Eventually, the numbers worked, even if the project went 25% over budget, by his estimate, and the restaurant opened more than two years after the first negotiations on a lease began.

Before the opening, Fletcher handled a few pop-up events, including the town’s annual Fall Festival, that provided a taste of what he was getting into — literally and figuratively — as well as some encouraging signs.

“The community was so supportive,” he recalled. “I was selling out in two hours, when it’s supposed to last six. Those events were really encouraging, and I was super excited to be part of all that.”

As noted earlier, Fletcher said he’s still learning what people like most — the ‘cadence,’ as he called it. There’s a note on the restaurant’s website that states hours and then a notation: “please come early, we sell out daily.”
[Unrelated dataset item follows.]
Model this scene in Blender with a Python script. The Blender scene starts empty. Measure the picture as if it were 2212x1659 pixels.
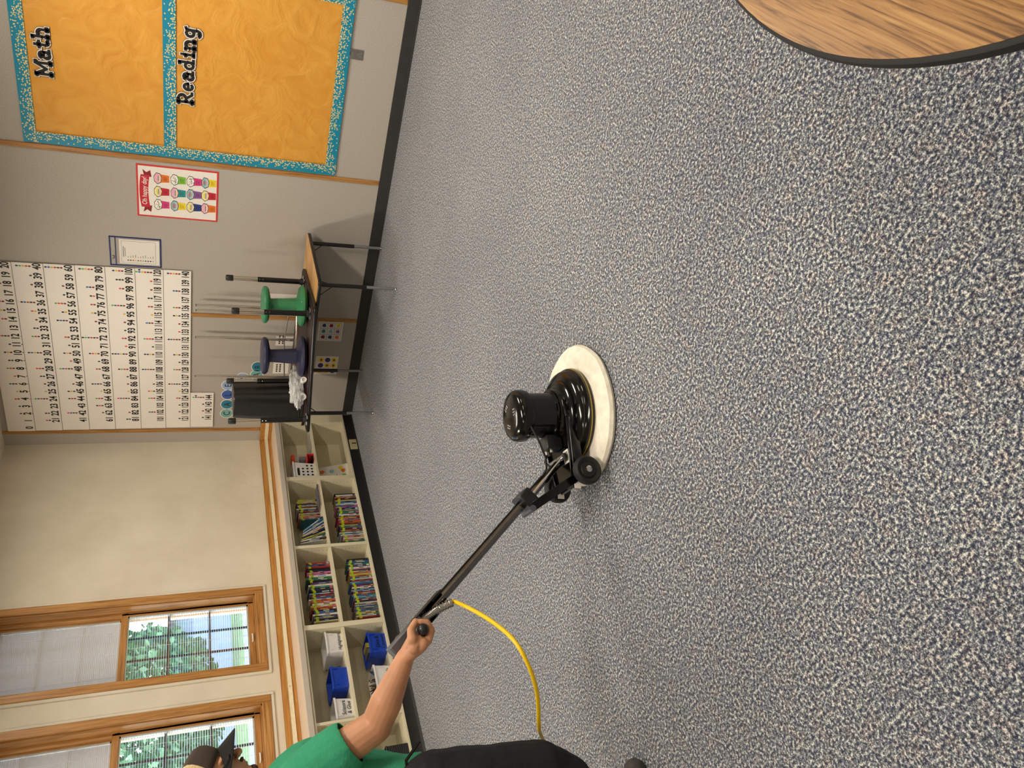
import bpy, bmesh, math, random
from math import sin, cos, pi, radians as R, sqrt
from mathutils import Vector as V, Matrix as M4, noise as MN
random.seed(7)
S = bpy.context.scene
COL = S.collection
# ------------------------------------------------------------------ camera
YAW, PITCH, ROLL, FPX = -0.6789784, 0.3978197, -0.0077787, 1655.23
fw = V((sin(YAW)*cos(PITCH), cos(YAW)*cos(PITCH), -sin(PITCH)))
r0 = V((cos(YAW), -sin(YAW), 0)); d0 = fw.cross(r0)
rr = r0*cos(ROLL)+d0*sin(ROLL); dd = -r0*sin(ROLL)+d0*cos(ROLL)
cam = bpy.data.cameras.new('camera'); co = bpy.data.objects.new('camera', cam); COL.objects.link(co)
mx = M4.Identity(4)
for i in range(3):
    mx[i][0] = dd[i]; mx[i][1] = rr[i]; mx[i][2] = -fw[i]
mx.translation = V((5.6166, -6.0147, 1.55))
co.matrix_world = mx
cam.sensor_width = 36; cam.lens = FPX/2212*36; cam.clip_start = .02; cam.clip_end = 200
S.camera = co
# ------------------------------------------------------------------ colour, world, lights
S.view_settings.view_transform = 'Standard'; S.view_settings.look = 'None'
S.view_settings.gamma = 1; S.view_settings.use_curve_mapping = False
S.view_settings.exposure = 0.0
w = bpy.data.worlds.new('sky'); S.world = w; w.use_nodes = True
wn = w.node_tree.nodes; wl = w.node_tree.links
sk = wn.new('ShaderNodeTexSky'); sk.sky_type = 'NISHITA'; sk.sun_disc = False
sk.sun_elevation = R(50); sk.sun_rotation = R(200); sk.air_density = 1.0; sk.dust_density = 2.5
wl.new(sk.outputs[0], wn['Background'].inputs[0]); wn['Background'].inputs[1].default_value = 0.95
sun = bpy.data.lights.new('sun', 'SUN'); sun.energy = 5.0; sun.angle = R(1); sun.color = (1, .95, .86)
so = bpy.data.objects.new('sun', sun); COL.objects.link(so)
so.rotation_euler = V((.75, .25, -1)).to_track_quat('-Z', 'Y').to_euler() if False else V((-.45, .5, -1)).to_track_quat('-Z', 'Y').to_euler()
LAMPS = [(1.5, -1.7), (1.5, -4.4), (1.5, -7.1), (4.5, -1.7), (4.5, -4.4), (4.5, -7.1), (7.5, -1.7), (7.5, -4.4), (7.5, -7.1)]
LPOW = {(1.5, -1.7): 26, (1.5, -4.4): 42, (1.5, -7.1): 20, (4.5, -1.7): 60, (4.5, -4.4): 52, (4.5, -7.1): 12, (7.5, -1.7): 40, (7.5, -4.4): 18, (7.5, -7.1): 14}
for x, y in LAMPS:
    l = bpy.data.lights.new('panel_light', 'AREA'); l.shape = 'RECTANGLE'; l.size = .28; l.size_y = 1.15
    l.energy = LPOW[(x, y)]; l.color = (1, .90, .76)
    o = bpy.data.objects.new('panel_light', l); COL.objects.link(o); o.location = (x, y, 3.04)
# ------------------------------------------------------------------ materials
def nodes(name, rough=.6, metal=0, color=(.5, .5, .5), **kw):
    m = bpy.data.materials.new(name); m.use_nodes = True
    b = m.node_tree.nodes['Principled BSDF']
    b.inputs['Roughness'].default_value = rough; b.inputs['Metallic'].default_value = metal
    b.inputs['Base Color'].default_value = (*color, 1)
    for k, v_ in kw.items():
        b.inputs[k.replace('_', ' ')].default_value = v_
    return m, m.node_tree.nodes, m.node_tree.links, b
def srgb(*c):
    return tuple((x/255/12.92 if x/255 <= .04045 else ((x/255+.055)/1.055)**2.4) for x in c)
def mapping(n, l, scale, rot=(0, 0, 0), coord='Object'):
    t = n.new('ShaderNodeTexCoord'); mp = n.new('ShaderNodeMapping')
    mp.inputs['Scale'].default_value = scale; mp.inputs['Rotation'].default_value = rot
    l.new(t.outputs[coord], mp.inputs[0]); return mp
def add_bump(n, l, b, src, strength, dist=.01, prev=None):
    bp = n.new('ShaderNodeBump'); bp.inputs['Strength'].default_value = strength; bp.inputs['Distance'].default_value = dist
    l.new(src, bp.inputs['Height'])
    if prev: l.new(prev.outputs[0], bp.inputs['Normal'])
    l.new(bp.outputs[0], b.inputs['Normal']); return bp
def ramp(n, l, src, stops, interp='LINEAR'):
    c = n.new('ShaderNodeValToRGB'); c.color_ramp.interpolation = interp
    e = c.color_ramp.elements
    while len(e) < len(stops): e.new(.5)
    for i, (p, k) in enumerate(stops): e[i].position = p; e[i].color = (*k, 1)
    l.new(src, c.inputs[0]); return c
_pm = {}
def plain(name, rgb, rough=.6, metal=0, vary=.06, scale=40, bump=0, **kw):
    if name in _pm: return _pm[name]
    c = srgb(*rgb); m, n, l, b = nodes(name, rough, metal, c, **kw)
    mp = mapping(n, l, (scale,)*3); t = n.new('ShaderNodeTexNoise'); t.inputs['Scale'].default_value = 1; t.inputs['Detail'].default_value = 3
    l.new(mp.outputs[0], t.inputs[0])
    k = ramp(n, l, t.outputs[0], [(.3, tuple(x*(1-vary) for x in c)), (.7, tuple(min(1, x*(1+vary)) for x in c))])
    l.new(k.outputs[0], b.inputs['Base Color'])
    if bump: add_bump(n, l, b, t.outputs[0], bump)
    _pm[name] = m; return m
def wood(name, c1, c2, c3, scale=(1, 1, 1), rough=.4, rot=(0, 0, 0)):
    m, n, l, b = nodes(name, rough)
    mp = mapping(n, l, scale, rot)
    t = n.new('ShaderNodeTexNoise'); t.inputs['Scale'].default_value = 1; t.inputs['Detail'].default_value = 6; t.inputs['Roughness'].default_value = .6; t.inputs['Distortion'].default_value = .6
    l.new(mp.outputs[0], t.inputs[0])
    k = ramp(n, l, t.outputs[0], [(.3, srgb(*c1)), (.5, srgb(*c2)), (.7, srgb(*c3))])
    l.new(k.outputs[0], b.inputs['Base Color']); add_bump(n, l, b, t.outputs[0], .08)
    return m
M = {}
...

“Trying to figure out what the demand is going to be is part of the trick,” he explained. “And that will take us a little bit of time to figure it all out.”

The menu includes the staples of barbecue — beef brisket, pork (pulled pork and hot links), spare ribs, and chicken, as well as platters with two or three different meats — but also steaks (New York strip, ribeye, and filet mignon) and other choices such as catfish and grits, barbecue ramen, Cajun pasta, pulled pork sandwich, and brisket cheesesteak. Bar snacks and starters include barbecue wings, barbecue nachos, barbecue fries (the menu describes them as a “cult favorite”), hot links with pimento cheese, and spicy shrimp hush puppies.

As for those steaks, Fletcher says they’re unlike anything he believes is offered in the region.

“We’re cold-smoking them 10 to 15 minutes,” he explained. “So they come out raw — they’re just taking in some of our smoke flavor. And then, we’re searing them to order. It is a really complex flavor; it’s really unique. It might not be everyone’s liking, it’s a little smoky, but I think it’s outstanding.

“We’re a little weird,” he went on. “It’s kind of a fancy place — marble tabletops and brass everything — but you can get some sticky ribs and nachos next to a filet mignon and a glass of champagne.”

Looking ahead, Fletcher said he will continue the process of easing his way toward that schedule he originally put on the drawing board.

That means eventually adding lunch, maybe another night or two of dinner, takeout, and catering. He said he will not take the Fletcher’s act to the Big E this year, but will explore making that part of the equation moving forward.

For now, he’s settling in while also keeping the fires stoked — he’s going through two cords of wood a month.

As he noted, barbecue isn’t just food, it’s community, and that’s what he’s bringing to Longmeadow — and the region.